En s'approchant, le jeune homme distingue «le reflet de flammes géantes», craint d'abord pour le collège, face au chapiteau - Là, je me suis dit qu'on avait passé un palier» - puis s'aperçoit que c'est le chapiteau lui-même, entre l'établissement scolaire et la caserne des pompiers, qui flambe. John se dit «choqué», mais estime que «pour les gens qui ont mis le feu, il n'y a pas de signification symbolique. L'Arche, ils n'en ont rien à cirer», soupire le trentenaire, lâchant que «ce qu'ils ont fait est regrettable». D'après une source policière citée par l'AFP, ce sont des travaux de réhabilitation dans le quartier qui ont mis le feu aux poudres, une entreprise qui gênerait «l'économie souterraine».

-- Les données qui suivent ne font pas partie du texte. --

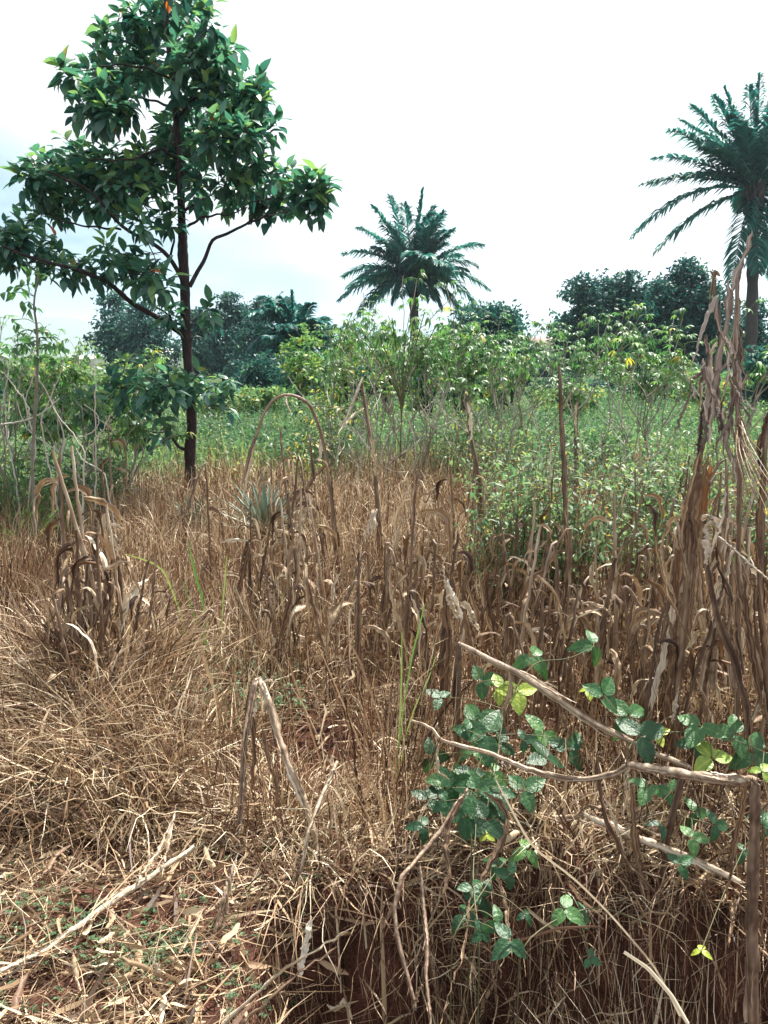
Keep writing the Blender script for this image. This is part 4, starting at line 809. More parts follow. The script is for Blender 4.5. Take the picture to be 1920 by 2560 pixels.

A quelques pas de là dans la rue, une femme prend une photo des vestiges du chapiteau avec son portable. Institutrice, elle travaille depuis vingt-quatre ans à Chanteloup-les-Vignes, et enseigne dans une école située plus loin dans la Noé, qui avait été incendiée en avril 2018. «Ce sont des enfants qui occupent les locaux», se désole-t-elle, disant ne pas réussir à comprendre pourquoi ce lieu emblématique du quartier a été pris pour cible : «Ce chapiteau était là depuis très longtemps, quel est l'intérêt ?» Devant l'enceinte du cirque désormais ouvert aux quatre vents, trois militants du parti souverainiste Debout la France de Nicolas Dupont-Aignan veulent «tourner une vidéo pour [leurs] réseaux sociaux» et «dire ce qu'on pense de ceci et donner quelques mesures pour régler la situation»…

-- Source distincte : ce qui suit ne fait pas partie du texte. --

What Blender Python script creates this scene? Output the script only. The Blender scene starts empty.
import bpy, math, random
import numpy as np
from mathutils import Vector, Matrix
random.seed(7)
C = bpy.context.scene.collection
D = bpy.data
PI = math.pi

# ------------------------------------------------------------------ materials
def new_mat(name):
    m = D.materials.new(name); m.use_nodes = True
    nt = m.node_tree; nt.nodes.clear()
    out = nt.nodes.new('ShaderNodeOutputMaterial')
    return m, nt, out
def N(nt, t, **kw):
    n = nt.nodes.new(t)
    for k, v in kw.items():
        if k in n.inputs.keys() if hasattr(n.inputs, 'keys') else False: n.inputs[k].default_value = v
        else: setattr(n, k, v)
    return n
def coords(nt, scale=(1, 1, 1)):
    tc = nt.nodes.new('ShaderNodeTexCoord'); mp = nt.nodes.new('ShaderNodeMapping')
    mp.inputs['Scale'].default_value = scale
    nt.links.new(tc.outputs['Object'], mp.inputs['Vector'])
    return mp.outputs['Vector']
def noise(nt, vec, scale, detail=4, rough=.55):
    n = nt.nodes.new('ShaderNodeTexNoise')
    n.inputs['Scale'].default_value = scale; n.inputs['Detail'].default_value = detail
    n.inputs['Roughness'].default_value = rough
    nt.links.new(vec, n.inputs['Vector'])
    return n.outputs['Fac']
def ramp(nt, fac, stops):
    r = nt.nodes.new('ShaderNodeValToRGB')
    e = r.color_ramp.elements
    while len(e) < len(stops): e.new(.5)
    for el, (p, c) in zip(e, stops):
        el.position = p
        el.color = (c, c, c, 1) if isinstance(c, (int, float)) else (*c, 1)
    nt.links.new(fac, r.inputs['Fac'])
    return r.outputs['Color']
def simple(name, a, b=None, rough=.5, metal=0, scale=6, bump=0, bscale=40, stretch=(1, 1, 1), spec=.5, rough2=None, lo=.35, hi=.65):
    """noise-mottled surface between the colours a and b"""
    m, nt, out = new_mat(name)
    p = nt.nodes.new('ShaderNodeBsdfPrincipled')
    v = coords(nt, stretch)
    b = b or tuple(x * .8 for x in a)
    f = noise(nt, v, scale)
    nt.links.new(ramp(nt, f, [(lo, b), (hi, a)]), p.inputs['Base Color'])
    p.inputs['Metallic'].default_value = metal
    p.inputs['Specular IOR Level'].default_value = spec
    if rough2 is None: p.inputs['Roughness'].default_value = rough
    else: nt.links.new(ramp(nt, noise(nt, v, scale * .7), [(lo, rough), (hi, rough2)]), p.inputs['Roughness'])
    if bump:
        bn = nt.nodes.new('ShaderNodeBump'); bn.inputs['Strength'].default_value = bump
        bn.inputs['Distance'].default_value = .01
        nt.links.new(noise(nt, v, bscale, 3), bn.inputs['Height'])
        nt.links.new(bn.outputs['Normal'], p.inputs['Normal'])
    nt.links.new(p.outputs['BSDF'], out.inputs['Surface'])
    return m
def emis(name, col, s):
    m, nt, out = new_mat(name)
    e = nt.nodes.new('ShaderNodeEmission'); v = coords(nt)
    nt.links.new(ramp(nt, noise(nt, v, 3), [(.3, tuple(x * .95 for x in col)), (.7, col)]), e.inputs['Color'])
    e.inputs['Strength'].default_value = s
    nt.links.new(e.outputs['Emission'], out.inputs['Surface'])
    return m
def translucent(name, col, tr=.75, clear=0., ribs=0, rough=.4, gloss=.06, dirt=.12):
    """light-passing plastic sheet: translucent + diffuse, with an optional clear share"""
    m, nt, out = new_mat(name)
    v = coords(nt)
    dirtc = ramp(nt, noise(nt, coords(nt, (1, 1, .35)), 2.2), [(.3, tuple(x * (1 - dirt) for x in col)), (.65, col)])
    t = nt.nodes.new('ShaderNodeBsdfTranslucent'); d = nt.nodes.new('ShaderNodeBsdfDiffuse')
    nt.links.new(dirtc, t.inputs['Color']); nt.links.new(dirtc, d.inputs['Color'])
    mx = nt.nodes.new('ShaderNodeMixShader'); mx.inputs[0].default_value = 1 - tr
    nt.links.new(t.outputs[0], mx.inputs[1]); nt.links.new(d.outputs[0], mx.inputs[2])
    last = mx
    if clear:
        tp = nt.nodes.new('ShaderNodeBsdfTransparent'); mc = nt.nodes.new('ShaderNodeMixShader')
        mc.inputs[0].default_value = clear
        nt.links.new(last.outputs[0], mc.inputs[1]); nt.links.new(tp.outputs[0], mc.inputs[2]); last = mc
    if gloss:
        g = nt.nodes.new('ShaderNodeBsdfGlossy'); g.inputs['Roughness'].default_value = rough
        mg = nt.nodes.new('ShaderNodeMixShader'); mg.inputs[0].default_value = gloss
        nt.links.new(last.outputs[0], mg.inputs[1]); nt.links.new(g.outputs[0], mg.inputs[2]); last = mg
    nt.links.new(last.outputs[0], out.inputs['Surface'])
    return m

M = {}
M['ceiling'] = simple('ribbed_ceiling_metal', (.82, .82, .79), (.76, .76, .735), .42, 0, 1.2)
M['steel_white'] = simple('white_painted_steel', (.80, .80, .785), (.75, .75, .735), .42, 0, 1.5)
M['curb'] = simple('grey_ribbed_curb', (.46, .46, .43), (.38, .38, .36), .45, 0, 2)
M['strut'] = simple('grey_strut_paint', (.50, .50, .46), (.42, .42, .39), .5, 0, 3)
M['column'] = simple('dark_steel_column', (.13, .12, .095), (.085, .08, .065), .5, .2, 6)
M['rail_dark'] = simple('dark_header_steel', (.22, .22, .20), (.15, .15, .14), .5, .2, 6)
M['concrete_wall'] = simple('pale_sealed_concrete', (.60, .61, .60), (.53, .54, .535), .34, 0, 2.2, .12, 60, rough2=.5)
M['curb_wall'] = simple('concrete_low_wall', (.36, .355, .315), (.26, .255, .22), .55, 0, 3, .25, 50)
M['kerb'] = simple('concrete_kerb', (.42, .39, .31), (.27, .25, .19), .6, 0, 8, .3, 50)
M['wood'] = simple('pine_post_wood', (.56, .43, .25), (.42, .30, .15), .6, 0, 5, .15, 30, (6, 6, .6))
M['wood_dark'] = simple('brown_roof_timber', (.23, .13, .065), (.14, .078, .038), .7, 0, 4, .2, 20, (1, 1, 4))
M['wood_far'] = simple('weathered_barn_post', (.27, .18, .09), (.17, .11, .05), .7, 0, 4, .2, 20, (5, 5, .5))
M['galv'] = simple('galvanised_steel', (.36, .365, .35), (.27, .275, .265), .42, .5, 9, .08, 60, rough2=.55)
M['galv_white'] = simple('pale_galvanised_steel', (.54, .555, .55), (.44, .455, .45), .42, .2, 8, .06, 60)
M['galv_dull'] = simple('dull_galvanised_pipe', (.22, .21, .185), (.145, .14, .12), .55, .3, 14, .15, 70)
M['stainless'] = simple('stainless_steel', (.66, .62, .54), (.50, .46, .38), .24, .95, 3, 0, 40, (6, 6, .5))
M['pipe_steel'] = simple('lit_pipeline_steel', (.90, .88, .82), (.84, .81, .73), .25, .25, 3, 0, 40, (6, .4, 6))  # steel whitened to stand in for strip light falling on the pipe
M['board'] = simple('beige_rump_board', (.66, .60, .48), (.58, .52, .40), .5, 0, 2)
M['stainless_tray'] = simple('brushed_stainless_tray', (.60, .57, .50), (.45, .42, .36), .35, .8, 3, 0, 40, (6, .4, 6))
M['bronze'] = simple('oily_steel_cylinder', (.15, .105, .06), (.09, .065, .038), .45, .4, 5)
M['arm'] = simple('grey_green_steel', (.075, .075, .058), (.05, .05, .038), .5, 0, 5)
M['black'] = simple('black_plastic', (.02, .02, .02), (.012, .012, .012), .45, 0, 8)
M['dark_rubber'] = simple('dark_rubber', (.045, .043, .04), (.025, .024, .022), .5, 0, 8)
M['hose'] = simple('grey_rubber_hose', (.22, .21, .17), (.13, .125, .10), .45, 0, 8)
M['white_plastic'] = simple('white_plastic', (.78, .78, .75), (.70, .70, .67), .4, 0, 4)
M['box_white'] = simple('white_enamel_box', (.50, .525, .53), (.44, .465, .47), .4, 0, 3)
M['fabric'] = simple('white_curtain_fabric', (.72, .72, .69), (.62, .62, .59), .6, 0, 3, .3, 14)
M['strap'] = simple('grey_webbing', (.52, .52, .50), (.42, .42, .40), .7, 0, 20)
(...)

Jointe par téléphone, la fondatrice et directrice de la Compagnie des contraires, Neusa Thomasi, déplore une «tragédie» et une «espèce de grand désespoir des jeunes qui ne savent plus quoi faire de leur vie», arguant, abasourdie, que sa compagnie «vivait en harmonie avec le territoire», considéré comme un quartier dit «sensible». La suite ? Neusa Thomasi ne la connaît pas encore, mais veut croire que quelque chose sera reconstruit.

«Ça part pour rien»

Dans la rue, John est encore là, va et vient, salue passants et automobilistes. En racontant le récit de sa soirée de samedi, le trentenaire a plaidé pour l'instauration d'un dialogue entre la mairie et ceux qui ont affronté les policiers. «Depuis que je suis tout petit, on est toujours dans ce cercle vicieux, des fois ça part pour rien et il n'y a pas vraiment de dialogue entre la mairie et les jeunes, dit-il. C'est pas des jeunes de Neuilly. Le premier réflexe, c'est pas le dialogue, parce qu'on ne les a pas habitués.» Peu avant 15 heures, la maire (divers droite) de la commune, Catherine Arenou, est revenue sur les lieux après un premier passage matinal. Mais son retour sera bref. Dans la rue, un petit attroupement s'est formé et l'édile est interpellée avec virulence par une poignée d'habitants, de toutes générations. Elle bat en retraite. Le dialogue n'a rien d'une évidence.

Dimanche matin, le ministre de l’Intérieur, Christophe Castaner, qualifiait les événements de la nuit d’«actes lâches et imbéciles», tandis que le préfet des Yvelines, Jean-Jacques Brot, condamnait «avec la plus grande fermeté l’incendie de l’Arche […] qui prive la population d’un lieu de culture précieux et reconnu». Le parquet de Versailles a annoncé dans la journée l’ouverture de deux enquêtes, l’une sur l’incendie du chapiteau et l’autre sur les violences contre les forces de l’ordre.